The archeological record shows that many branches of
early hominids used a bifacial stone toolmaking techniques to create somewhat
clunky tools such as hand-axes. Bifacial technology, likely developed 1.75
million years ago, involves shaping one stone, known as a core, by striking it
with another stone. As hunter-gatherers hammered the core into shape, chips and
flakes of various sizes fell away and were typically discarded as waste. Professor Adler can't say for certain which
hominid species crafted the tools at Nori Geghi 1, because the fossil record
for this time period is not yet complete.

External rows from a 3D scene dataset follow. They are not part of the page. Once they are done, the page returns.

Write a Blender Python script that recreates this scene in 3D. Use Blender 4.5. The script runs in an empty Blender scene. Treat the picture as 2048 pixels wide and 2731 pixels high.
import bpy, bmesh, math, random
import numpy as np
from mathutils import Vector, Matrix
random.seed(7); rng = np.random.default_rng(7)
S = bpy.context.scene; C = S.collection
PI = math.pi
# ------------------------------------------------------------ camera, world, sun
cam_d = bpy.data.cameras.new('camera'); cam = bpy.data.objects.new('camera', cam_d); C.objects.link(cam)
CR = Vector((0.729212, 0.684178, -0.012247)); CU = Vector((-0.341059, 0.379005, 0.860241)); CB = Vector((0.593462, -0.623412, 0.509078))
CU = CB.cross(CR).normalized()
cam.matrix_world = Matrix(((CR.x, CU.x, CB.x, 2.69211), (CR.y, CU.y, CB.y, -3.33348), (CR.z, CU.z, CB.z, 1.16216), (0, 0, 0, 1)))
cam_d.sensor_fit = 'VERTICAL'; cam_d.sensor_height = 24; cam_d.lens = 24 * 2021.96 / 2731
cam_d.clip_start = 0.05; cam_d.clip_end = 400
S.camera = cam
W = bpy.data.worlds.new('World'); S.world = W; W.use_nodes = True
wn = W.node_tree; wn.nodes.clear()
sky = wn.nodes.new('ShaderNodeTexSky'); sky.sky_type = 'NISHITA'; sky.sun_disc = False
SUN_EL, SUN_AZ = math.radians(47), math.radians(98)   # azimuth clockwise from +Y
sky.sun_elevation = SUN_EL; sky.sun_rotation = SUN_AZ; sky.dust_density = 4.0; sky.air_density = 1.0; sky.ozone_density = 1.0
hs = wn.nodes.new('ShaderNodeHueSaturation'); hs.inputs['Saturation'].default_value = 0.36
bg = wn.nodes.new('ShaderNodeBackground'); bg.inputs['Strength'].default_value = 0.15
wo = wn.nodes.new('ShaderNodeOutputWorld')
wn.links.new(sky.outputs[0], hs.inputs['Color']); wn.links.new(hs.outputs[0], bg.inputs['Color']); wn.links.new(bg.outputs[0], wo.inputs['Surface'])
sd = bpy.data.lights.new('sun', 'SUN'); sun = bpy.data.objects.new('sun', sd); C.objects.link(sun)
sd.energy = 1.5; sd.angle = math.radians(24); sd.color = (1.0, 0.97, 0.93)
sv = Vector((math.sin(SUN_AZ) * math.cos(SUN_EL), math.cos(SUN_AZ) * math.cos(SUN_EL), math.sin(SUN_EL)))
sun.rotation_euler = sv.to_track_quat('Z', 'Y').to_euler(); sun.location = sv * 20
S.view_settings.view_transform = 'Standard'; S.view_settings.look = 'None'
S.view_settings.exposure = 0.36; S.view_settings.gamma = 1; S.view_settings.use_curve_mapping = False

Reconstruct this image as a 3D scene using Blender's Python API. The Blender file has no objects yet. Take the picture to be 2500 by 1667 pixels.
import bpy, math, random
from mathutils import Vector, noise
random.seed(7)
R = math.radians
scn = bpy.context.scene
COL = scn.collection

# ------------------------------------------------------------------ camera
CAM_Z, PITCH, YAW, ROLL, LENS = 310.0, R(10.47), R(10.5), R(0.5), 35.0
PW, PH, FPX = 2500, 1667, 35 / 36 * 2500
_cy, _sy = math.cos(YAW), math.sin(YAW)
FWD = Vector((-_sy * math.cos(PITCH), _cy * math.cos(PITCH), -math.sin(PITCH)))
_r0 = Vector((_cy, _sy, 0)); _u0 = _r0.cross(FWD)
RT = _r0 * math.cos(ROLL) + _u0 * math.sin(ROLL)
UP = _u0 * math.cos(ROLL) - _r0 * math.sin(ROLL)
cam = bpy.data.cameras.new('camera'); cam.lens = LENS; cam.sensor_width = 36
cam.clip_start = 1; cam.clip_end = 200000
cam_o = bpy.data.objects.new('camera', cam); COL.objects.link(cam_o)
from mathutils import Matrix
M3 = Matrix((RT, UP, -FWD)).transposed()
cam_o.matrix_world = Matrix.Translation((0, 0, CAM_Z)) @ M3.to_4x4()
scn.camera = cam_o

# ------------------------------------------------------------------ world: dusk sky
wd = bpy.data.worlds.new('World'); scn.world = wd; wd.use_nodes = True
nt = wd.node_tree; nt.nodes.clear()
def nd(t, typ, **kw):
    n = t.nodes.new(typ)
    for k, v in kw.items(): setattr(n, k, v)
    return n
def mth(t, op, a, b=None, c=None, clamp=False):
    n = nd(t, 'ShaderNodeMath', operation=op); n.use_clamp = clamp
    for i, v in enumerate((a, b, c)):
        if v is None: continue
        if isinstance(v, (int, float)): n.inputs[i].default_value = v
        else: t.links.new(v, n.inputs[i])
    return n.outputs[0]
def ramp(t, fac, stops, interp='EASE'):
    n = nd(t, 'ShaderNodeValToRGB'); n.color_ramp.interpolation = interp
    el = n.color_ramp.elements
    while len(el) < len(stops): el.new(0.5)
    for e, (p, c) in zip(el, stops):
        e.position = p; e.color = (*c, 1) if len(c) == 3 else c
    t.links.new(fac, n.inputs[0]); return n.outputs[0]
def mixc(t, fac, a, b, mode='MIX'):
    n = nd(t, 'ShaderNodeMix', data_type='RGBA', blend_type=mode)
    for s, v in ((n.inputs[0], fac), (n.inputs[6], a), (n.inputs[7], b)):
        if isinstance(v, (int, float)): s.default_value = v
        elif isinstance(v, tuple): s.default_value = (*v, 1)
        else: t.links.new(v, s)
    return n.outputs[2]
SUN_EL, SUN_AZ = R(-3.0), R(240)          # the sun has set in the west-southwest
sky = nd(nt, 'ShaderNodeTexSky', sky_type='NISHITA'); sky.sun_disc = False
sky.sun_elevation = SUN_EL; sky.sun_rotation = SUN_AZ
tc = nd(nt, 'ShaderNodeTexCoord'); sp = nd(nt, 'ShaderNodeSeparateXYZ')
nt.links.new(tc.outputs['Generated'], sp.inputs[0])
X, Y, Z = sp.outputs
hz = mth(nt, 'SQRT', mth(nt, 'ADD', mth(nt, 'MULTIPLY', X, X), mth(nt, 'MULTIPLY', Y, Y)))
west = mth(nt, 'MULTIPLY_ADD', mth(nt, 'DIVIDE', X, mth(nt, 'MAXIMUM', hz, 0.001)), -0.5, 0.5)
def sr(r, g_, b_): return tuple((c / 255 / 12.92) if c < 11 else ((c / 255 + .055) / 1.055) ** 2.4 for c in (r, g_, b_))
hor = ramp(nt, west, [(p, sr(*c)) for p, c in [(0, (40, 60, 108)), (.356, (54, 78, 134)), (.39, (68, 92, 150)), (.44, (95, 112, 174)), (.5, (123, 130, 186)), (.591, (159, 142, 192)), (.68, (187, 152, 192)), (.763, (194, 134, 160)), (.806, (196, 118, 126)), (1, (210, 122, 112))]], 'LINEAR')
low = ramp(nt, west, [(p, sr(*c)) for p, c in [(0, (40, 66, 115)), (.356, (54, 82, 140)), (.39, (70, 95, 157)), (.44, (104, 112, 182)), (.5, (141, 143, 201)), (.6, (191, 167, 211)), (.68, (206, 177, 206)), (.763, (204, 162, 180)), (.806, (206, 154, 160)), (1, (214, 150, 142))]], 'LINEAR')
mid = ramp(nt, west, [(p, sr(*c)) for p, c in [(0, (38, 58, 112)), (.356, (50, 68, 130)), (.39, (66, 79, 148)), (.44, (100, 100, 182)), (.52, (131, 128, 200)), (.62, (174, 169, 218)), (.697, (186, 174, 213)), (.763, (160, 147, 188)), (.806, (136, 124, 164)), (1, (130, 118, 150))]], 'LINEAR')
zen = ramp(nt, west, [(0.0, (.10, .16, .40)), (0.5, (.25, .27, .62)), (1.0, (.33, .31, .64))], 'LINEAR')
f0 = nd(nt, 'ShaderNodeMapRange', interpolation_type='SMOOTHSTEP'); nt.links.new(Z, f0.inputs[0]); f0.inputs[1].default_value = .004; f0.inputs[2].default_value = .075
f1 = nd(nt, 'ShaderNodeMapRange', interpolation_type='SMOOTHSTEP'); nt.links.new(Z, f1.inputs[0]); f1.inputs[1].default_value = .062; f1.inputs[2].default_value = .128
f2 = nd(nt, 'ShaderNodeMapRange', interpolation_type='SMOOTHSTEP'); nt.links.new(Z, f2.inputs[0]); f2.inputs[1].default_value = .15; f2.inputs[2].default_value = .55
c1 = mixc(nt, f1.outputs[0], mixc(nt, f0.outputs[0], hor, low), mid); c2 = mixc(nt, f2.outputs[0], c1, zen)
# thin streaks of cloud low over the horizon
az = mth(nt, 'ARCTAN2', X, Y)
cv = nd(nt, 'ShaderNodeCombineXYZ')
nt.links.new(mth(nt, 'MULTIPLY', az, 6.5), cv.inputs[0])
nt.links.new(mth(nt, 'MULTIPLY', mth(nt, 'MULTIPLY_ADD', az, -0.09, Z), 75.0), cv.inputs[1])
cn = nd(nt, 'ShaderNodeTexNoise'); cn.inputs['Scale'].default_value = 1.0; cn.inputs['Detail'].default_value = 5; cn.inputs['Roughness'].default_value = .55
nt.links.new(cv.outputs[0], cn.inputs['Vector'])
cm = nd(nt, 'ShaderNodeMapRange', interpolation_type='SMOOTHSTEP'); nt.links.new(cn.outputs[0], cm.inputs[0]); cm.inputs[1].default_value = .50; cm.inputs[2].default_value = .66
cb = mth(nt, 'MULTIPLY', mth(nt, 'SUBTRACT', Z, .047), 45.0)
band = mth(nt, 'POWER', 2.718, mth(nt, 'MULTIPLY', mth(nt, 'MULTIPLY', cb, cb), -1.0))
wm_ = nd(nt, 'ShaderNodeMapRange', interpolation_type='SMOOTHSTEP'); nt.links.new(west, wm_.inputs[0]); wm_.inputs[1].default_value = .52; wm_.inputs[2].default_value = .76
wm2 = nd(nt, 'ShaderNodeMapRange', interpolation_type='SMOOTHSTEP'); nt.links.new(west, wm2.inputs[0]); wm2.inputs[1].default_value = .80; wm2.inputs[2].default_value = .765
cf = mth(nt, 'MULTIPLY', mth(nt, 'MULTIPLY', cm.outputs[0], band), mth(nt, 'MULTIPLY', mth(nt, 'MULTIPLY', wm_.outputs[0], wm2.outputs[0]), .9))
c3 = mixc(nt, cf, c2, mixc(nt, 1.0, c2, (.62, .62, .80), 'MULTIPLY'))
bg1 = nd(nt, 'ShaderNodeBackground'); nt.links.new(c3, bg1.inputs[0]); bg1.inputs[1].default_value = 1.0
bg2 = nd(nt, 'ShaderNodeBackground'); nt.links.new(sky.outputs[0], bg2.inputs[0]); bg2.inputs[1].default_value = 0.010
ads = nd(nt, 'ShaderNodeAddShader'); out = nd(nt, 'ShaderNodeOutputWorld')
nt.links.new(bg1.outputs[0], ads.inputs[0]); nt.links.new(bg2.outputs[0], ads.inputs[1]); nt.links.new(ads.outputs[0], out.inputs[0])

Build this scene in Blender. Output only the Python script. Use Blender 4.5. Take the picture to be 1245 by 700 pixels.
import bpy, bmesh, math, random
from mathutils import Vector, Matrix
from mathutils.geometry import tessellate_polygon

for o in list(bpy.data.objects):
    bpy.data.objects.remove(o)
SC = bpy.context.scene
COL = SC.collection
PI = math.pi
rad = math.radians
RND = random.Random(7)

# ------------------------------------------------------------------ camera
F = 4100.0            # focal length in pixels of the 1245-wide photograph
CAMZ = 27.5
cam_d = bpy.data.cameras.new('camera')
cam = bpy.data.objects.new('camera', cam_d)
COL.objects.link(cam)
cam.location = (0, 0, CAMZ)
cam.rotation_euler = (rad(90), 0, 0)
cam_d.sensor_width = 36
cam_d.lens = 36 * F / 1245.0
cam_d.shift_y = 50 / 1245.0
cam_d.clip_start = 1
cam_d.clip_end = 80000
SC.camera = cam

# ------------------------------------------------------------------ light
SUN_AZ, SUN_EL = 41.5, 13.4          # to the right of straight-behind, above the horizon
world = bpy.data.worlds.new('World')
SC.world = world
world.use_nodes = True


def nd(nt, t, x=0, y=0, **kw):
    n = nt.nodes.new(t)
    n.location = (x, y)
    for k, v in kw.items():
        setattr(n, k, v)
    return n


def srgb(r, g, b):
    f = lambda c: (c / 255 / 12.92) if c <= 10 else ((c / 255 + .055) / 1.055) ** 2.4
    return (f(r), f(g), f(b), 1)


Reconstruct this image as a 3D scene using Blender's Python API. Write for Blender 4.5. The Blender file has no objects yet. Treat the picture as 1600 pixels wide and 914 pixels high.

"This time period is very murky in terms of
evolution and who's making what," Professor Adler says. "While there
are a lot artifacts, there aren't that many fossils around, and most of them
aren't not dated particularly well."
One possibility is that the manufacturers were Homo
heidelbergensis,a shared ancestor of H.
sapiens and Neanderthals.
Anthropologists believe that H. heidelbergensis lived
about 500,000 years ago; that those living in Europe are thought to have
evolved into Neanderthals while those living in Africa evolved into H. sapiens. But the precise evolutionary
pathways remain murky, which means that the toolmakers at Nori Geghi 1 could
also have been some transitional species somewhere between H. heidelbergensis
and Neanderthals.
Gaps in the archeological record are particularly
pronounced in Europe, where erosion frequently caused various layers of earth
to mix in ways that make it difficult to date fossils and artifacts, Adler
explains.
Nevertheless, Adler and his team have been able to
date the artifacts found at Nori Geghi 1 with a surprising degree of precision.
Nori Geghi 1 is situated along the a gorge carved by
the Hrazdan River, which cut through basaltic lava flows from volcanoes in the
western part of the Gegham range.
"What's nice about this site is that it is capped
by lava which we can date [to 197,000-years- old], it's underlain by a lava
that we can date [to 441,000-years-old], and there's volcanic ash that we can
date [to 308,000-years-old], so we have a lovely dating package," Adler
explains.
Adler was able to pinpoint those dates within a margin
of error of just 7,000 years, a level of precision that is almost unheard of
for this time period, says Harvard anthropologist Christian Tryon, who was not
involved in the Nori Geghi 1 excavation.
"The most striking thing about [Adler's research] : is that the
quality of the excavation and the quality of the dating of the site is some of
the best that I have seen in a decade," Professor Tryon says. "For
those of us that work in deep time : 10,000 years is considered a tight and
narrow age range."
In his own work in Africa, Tryon often has to rely on
a window of up to 300,000 years when dating artifacts and fossils.
This time capsule that has been trapped between those
two lava flows for thousands of years has also yielded some information about
how hunter-gatherers might have viewed the two technologies.
Some anthropologists have categorized Levallois
technology as more complex than the biface technique. But Adler found both
biface and Levallois tools side by side within the same layers of earth,
suggesting that whoever these toolmakers were, they seem to have used both
techniques simultaneously.
"I wouldn't consider this some sort of superior
technology and the biface as being primitive," Adler says. "What I
think it reflects is a new way for people to solve the same old problem of how
do you get your food and make your way in the world."